Nous passons finalement la nuit en bivouaquant derrière un gros caillou pour s’abriter du vent. On apprécie d’autant plus le ciel étoilé qui est toujours exceptionnel dans cette région lors des sorties pipi de nuit.

 


Jour 4

 

Jour record avec notre premier passage en dessus des 4’000m au bout de cette « cuesta » bien casse-pattes qui nous mène à 4’300m. Des émotions fortes et une certaine fierté déjà d’y être arrivés. Et c’est à partir d’ici que notre vue ne quittera plus les sommets culminant à 6’000m. Un cadre rêvé qui nous laisse bouche-bée…

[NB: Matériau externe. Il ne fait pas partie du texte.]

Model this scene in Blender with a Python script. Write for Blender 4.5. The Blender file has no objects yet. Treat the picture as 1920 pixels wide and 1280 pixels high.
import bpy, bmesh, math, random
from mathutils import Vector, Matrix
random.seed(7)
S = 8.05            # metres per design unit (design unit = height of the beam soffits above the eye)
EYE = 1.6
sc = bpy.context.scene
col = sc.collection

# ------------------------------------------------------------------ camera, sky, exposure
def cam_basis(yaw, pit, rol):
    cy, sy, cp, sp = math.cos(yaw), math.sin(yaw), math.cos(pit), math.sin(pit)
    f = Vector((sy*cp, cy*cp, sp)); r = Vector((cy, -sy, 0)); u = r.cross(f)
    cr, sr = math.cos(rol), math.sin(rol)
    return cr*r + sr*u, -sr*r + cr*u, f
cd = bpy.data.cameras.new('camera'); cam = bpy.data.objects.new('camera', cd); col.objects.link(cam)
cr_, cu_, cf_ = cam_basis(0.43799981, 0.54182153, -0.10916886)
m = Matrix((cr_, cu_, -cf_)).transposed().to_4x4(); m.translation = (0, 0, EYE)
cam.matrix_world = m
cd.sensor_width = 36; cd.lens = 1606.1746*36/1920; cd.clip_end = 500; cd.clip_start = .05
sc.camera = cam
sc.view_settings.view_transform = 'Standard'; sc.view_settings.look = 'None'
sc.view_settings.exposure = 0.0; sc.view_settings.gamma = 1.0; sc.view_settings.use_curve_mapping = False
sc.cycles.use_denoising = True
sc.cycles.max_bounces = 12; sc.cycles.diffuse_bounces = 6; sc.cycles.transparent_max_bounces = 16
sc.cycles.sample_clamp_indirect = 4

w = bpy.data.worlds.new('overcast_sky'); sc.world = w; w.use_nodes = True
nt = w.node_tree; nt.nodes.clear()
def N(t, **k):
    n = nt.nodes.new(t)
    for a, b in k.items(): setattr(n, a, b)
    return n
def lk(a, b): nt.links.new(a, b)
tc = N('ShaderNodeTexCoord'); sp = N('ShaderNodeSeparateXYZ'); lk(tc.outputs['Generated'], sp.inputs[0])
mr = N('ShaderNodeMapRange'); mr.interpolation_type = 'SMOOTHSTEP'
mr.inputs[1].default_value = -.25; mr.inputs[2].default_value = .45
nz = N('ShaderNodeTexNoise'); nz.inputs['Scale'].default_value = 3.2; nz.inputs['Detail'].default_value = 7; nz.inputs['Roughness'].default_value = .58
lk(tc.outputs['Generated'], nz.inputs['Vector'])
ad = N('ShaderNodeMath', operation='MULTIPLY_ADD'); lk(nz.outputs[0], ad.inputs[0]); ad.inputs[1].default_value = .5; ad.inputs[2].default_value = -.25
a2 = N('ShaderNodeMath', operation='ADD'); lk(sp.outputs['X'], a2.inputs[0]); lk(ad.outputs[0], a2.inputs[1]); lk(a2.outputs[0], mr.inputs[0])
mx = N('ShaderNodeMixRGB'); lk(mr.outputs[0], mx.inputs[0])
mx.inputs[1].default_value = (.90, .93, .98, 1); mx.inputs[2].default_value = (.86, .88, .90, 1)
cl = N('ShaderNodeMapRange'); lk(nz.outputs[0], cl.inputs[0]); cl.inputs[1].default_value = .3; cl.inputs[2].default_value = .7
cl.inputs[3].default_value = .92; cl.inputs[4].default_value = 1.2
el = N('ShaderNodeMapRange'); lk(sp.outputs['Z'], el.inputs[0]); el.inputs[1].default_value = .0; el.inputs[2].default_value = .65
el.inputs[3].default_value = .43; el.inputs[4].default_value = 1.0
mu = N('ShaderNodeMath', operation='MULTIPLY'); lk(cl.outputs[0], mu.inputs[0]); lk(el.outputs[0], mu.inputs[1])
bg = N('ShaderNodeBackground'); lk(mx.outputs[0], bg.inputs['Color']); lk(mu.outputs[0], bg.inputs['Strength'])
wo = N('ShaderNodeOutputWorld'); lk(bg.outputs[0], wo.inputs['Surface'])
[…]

Notre descente pour rejoindre la douane est lente à cause de l’état de la route et de nos nombreuses pauses photos. Nous atterrissons sur une plaine habitée par le Salar de Maricunga et son célèbre petit renard qui nous fait craquer jusqu’à lui filer quelques biscuits.

Nous devions passer la nuit à la douane où un dortoir est prévu pour des voyageurs mais c’est finalement, grâce à la sympathie de Florent et Philomène qui nous donnent un lift en pickup, que nous passons une soirée en bonne compagnie et une nuit au bord de la Laguna Santa Rosa dans le cadre hallucinant du parc national des « Tres Cruces ».

 



Jour 5


Nous retournons en matinée à la douane pour passer les formalités et retrouver nos affaires laissées la veille. S’en suit une belle route asphaltée et un vent de dos qui nous mène jusqu’à une petite maison rouge posée là au pied des Tres Cruces, qui dépassent les 6’000m. Cette nuit à 4’500m sera fraîche et nous sommes tout heureux d’avoir un abri de fortune pour l’occasion.

 


Jour 6


Le réveil est gelé tout comme notre eau, et c’est rapidement qu’on s’habille chaudement en attendant le pouvoir chauffant du soleil. Il tarde à venir et nous oblige à faire une pause « décongélation » des pieds d’Anaëlle. La journée est rude avec d’interminables lignes droites en faux plats montants et une brise bien fraiche qui nous assèche. Notre souffrance est vite atténuée par un panorama de 360° sur les cimes des mastodontes volcans andins avant une redescente sur la Laguna Verde et son bleu turquoise saisissant, comme dirait Anaëlle.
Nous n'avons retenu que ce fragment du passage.